# Exercise requirements
Return the material exactly as supplied, apart from the pictures, which are omitted.
————————
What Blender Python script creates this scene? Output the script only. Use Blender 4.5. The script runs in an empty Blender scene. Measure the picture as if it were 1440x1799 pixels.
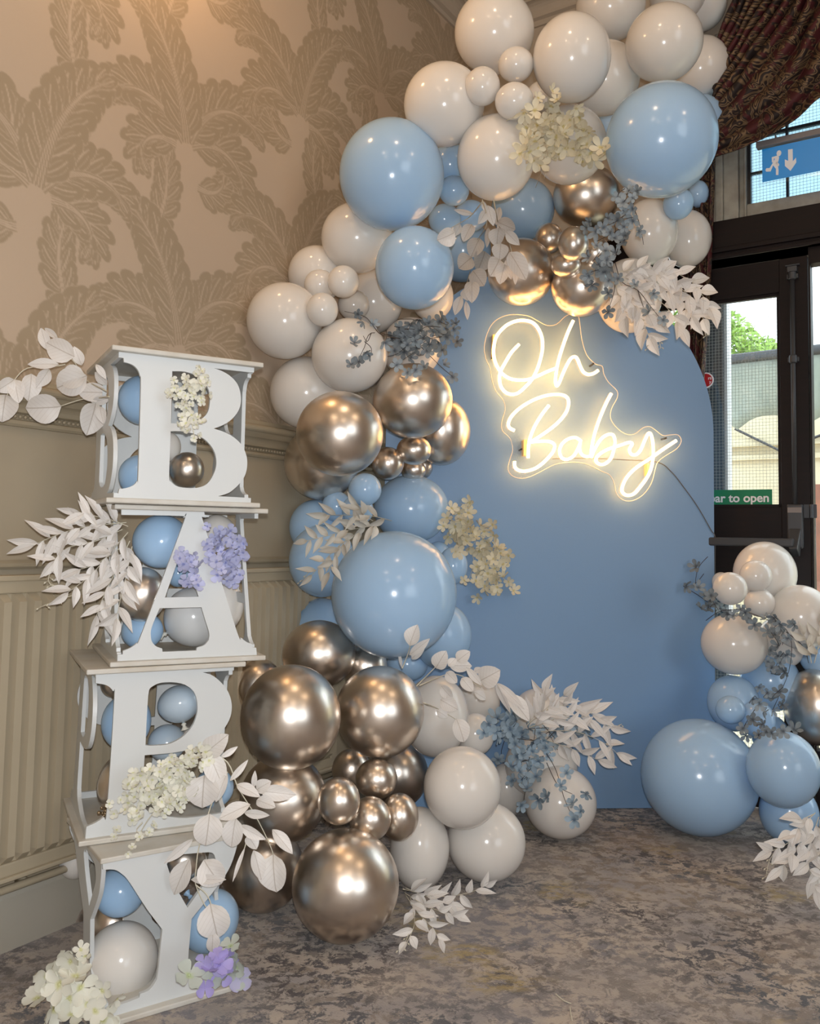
import bpy, bmesh, math, random
import numpy as np
from mathutils import Vector, Matrix
from mathutils.geometry import tessellate_polygon
from mathutils.bvhtree import BVHTree
random.seed(7)
rnd = random.uniform
S = bpy.context.scene
COL = S.collection

# ------------------------------------------------------------------ camera
FPX = 1500.0
PITCH = math.atan(104 / 1500); ROLL = math.atan(.0187)
O = Vector((0, 0, 1.0))
F = Vector((0, math.cos(PITCH), math.sin(PITCH)))
_R0 = Vector((1, 0, 0)); _U0 = Vector((0, -math.sin(PITCH), math.cos(PITCH)))
R = _R0 * math.cos(ROLL) + _U0 * math.sin(ROLL)
U = -_R0 * math.sin(ROLL) + _U0 * math.cos(ROLL)
cam_data = bpy.data.cameras.new('camera')
cam_data.sensor_fit = 'HORIZONTAL'; cam_data.sensor_width = 36
cam_data.lens = 36 * FPX / 1440; cam_data.shift_y = -59.5 / 1440
cam_data.clip_start = .02; cam_data.clip_end = 200
cam = bpy.data.objects.new('camera', cam_data); COL.objects.link(cam)
cam.matrix_world = Matrix(((R.x, U.x, -F.x, O.x), (R.y, U.y, -F.y, O.y), (R.z, U.z, -F.z, O.z), (0, 0, 0, 1)))
S.camera = cam

def ray(px, py): return F + R * ((px - 720) / FPX) + U * ((840 - py) / FPX)
def P3(px, py, d): return O + ray(px, py) * d
def proj(p):
    d = Vector(p) - O; z = d.dot(F)
    return (720 + FPX * d.dot(R) / z, 840 - FPX * d.dot(U) / z, z)

# ------------------------------------------------------------------ room frame
AZ = math.radians(33.2)
EL = Vector((math.sin(AZ), math.cos(AZ), 0))      # along the papered wall, towards the corner
EB = Vector((math.cos(AZ), -math.sin(AZ), 0))     # along the door wall, away from the corner
LW = Vector((-.915, 2.17, 0))
BW = Vector((1.215, 3.365, 0))
_t = (BW - LW).dot(EL)
CORNER = LW + EL * _t
Z = Vector((0, 0, 1))
H_CEIL = 3.5
def room(v, w, z=0.0): return CORNER + EB * v - EL * w + Z * z   # v from papered wall, w from door wall
def on_plane(px, py, o, n):
    r = ray(px, py); t = (o - O).dot(n) / r.dot(n); return O + r * t
def on_left(px, py, off=0.0):
    """papered wall: returns (w, z)"""
    p = on_plane(px, py, CORNER + EB * off, EB); return ((CORNER - p).dot(EL), p.z)
def on_back(px, py, off=0.0):
    """door wall: returns (v, z)"""
    p = on_plane(px, py, CORNER - EL * off, EL); return ((p - CORNER).dot(EB), p.z)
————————
# The reply
What Blender Python script creates this scene? Output the script only. Use Blender 4.5. The script runs in an empty Blender scene. Measure the picture as if it were 1440x1799 pixels.
import bpy, bmesh, math, random
import numpy as np
from mathutils import Vector, Matrix
from mathutils.geometry import tessellate_polygon
from mathutils.bvhtree import BVHTree
random.seed(7)
rnd = random.uniform
S = bpy.context.scene
COL = S.collection

# ------------------------------------------------------------------ camera
FPX = 1500.0
PITCH = math.atan(104 / 1500); ROLL = math.atan(.0187)
O = Vector((0, 0, 1.0))
F = Vector((0, math.cos(PITCH), math.sin(PITCH)))
_R0 = Vector((1, 0, 0)); _U0 = Vector((0, -math.sin(PITCH), math.cos(PITCH)))
R = _R0 * math.cos(ROLL) + _U0 * math.sin(ROLL)
U = -_R0 * math.sin(ROLL) + _U0 * math.cos(ROLL)
cam_data = bpy.data.cameras.new('camera')
cam_data.sensor_fit = 'HORIZONTAL'; cam_data.sensor_width = 36
cam_data.lens = 36 * FPX / 1440; cam_data.shift_y = -59.5 / 1440
cam_data.clip_start = .02; cam_data.clip_end = 200
cam = bpy.data.objects.new('camera', cam_data); COL.objects.link(cam)
cam.matrix_world = Matrix(((R.x, U.x, -F.x, O.x), (R.y, U.y, -F.y, O.y), (R.z, U.z, -F.z, O.z), (0, 0, 0, 1)))
S.camera = cam

def ray(px, py): return F + R * ((px - 720) / FPX) + U * ((840 - py) / FPX)
def P3(px, py, d): return O + ray(px, py) * d
def proj(p):
    d = Vector(p) - O; z = d.dot(F)
    return (720 + FPX * d.dot(R) / z, 840 - FPX * d.dot(U) / z, z)

# ------------------------------------------------------------------ room frame
AZ = math.radians(33.2)
EL = Vector((math.sin(AZ), math.cos(AZ), 0))      # along the papered wall, towards the corner
EB = Vector((math.cos(AZ), -math.sin(AZ), 0))     # along the door wall, away from the corner
LW = Vector((-.915, 2.17, 0))
BW = Vector((1.215, 3.365, 0))
_t = (BW - LW).dot(EL)
CORNER = LW + EL * _t
Z = Vector((0, 0, 1))
H_CEIL = 3.5
def room(v, w, z=0.0): return CORNER + EB * v - EL * w + Z * z   # v from papered wall, w from door wall
def on_plane(px, py, o, n):
    r = ray(px, py); t = (o - O).dot(n) / r.dot(n); return O + r * t
def on_left(px, py, off=0.0):
    """papered wall: returns (w, z)"""
    p = on_plane(px, py, CORNER + EB * off, EB); return ((CORNER - p).dot(EL), p.z)
def on_back(px, py, off=0.0):
    """door wall: returns (v, z)"""
    p = on_plane(px, py, CORNER - EL * off, EL); return ((p - CORNER).dot(EB), p.z)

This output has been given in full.